Lo positivo llega al final, cuando el historiador expone que puede estar rellena de pasta de patatas, espinacas, acelgas, berenjenas o judías, aunque pone el foco en el origen oriental. Ahí es donde quería llegar el experto, que defiende la importancia del pan en forma de espiral (con un significado: la continuación del tiempo) y trenzado (que representa la unión al entrelazar las dos tiras de masa) para la comunidad judía en festividades como Rosh Hashaná (Año Nuevo) o el sabbat (el sábado de descanso).
“Hay una riqueza abundante de repostería salada y dulce, con procedimientos, formatos e ingredientes similares a la ensaimada”, abunda Piña. “Me agarro al formato y a los ingredientes de estas elaboraciones, como las bulemas, rodonchas o el jalá (pan trenzado que se come en las festividades judías), que llevan harina, huevo, levadura, azúcar y aceite”.
Algo no encaja en el argumento: falta un ingrediente fundamental, la manteca de cerdo. Para colocar esta pieza hay que viajar hasta 1492, cuando los Reyes Católicos expulsaron a los judíos de España. Algunos no pudieron huir de Mallorca. “Los que se quedaron, estaban controlados por la Inquisición y tuvieron que convertirse. Para demostrar que habían abrazado el cristianismo, comenzaron a incluir manteca de cerdo en sus preparaciones. Así salvaban la vida. La ensaimada debería incorporarse al repertorio de la cocina conversa”.


En Palma existe un pequeño paraíso goloso: el Fornet de la Soca, con un delicioso escaparate y una puerta junto a la cual se apilan varias cajas de cartón —casi una obra de arte con forma octogonal, en la que viaja cómodamente esta pieza de bollería—. En la planta baja —donde parece que el tiempo se ha detenido—, hay movimiento desde las 5.30. A esa hora se empiezan a hornear las masas que se dejaron fermentando 24 horas antes. “Somos artesanos, no queremos hacer miles de ensaimadas; como máximo, entre 60 y 80 de tamaño grande, y entre 100 y 200 pequeñas”, cuenta María José Orero, copropietaria del negocio. A su lado, su esposo, Tomeu Arbona, cruza dos bastones de masa con los que va a dar forma a una de sus especialidades: la trenzada, que había caído en el olvido.
Lleva 15 años —desde que el matrimonio decidió reinventarse en esta nueva profesión (ella era maestra; él, psicoterapeuta)— estudiando el recetario y siguiendo el origen antropológico de la cocina mallorquina. En esa búsqueda por lo auténtico, decidió recuperar ese tipo de pieza trenzada, a la que le añade patata. “La espiral sin trenza es más comercial y económica. De una trenzada obtienes tres de las otras”, cuentan.

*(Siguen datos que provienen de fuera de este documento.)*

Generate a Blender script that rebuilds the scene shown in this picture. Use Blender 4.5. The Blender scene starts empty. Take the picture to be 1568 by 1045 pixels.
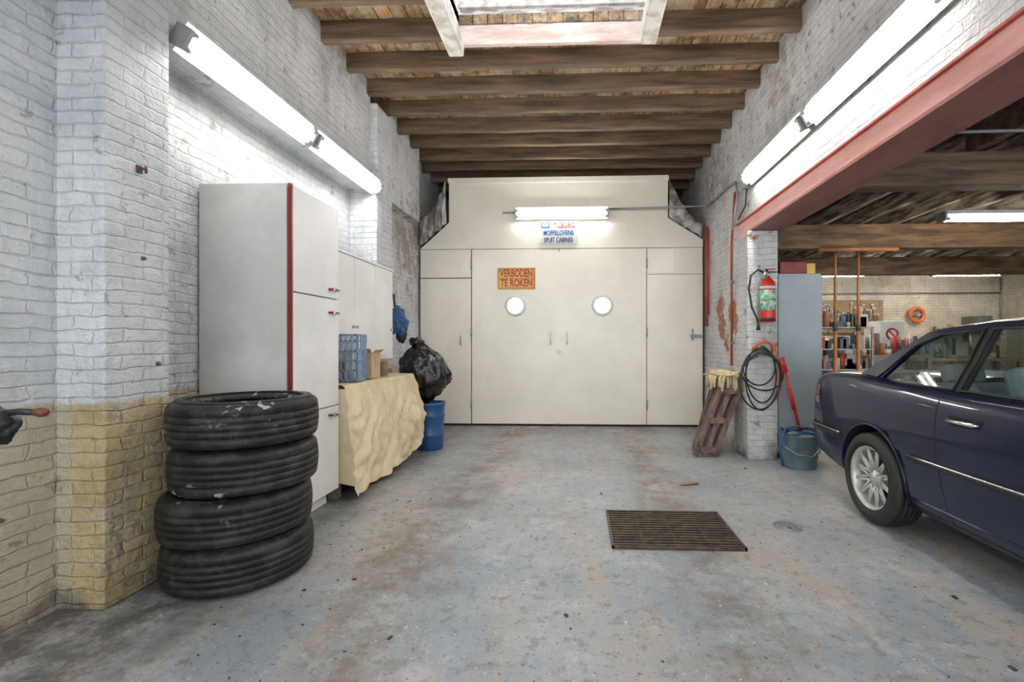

Existe otra creencia popular: que la ensaimada lleva cabello de ángel en el interior. “Se hacía porque aportaba humedad y era una manera de que no se secaran cuando viajaban fuera”, agrega Arbona, empeñado en recuperar el patrimonio histórico y en enseñar otros productos de la repostería de España. “Nos gusta que nuestra ensaimada no haga kilómetros, que se coma aquí, que no sea un producto turístico”, apunta Orero, que la defiende frente a otras opciones. “Hay gente que no sale del cruasán”.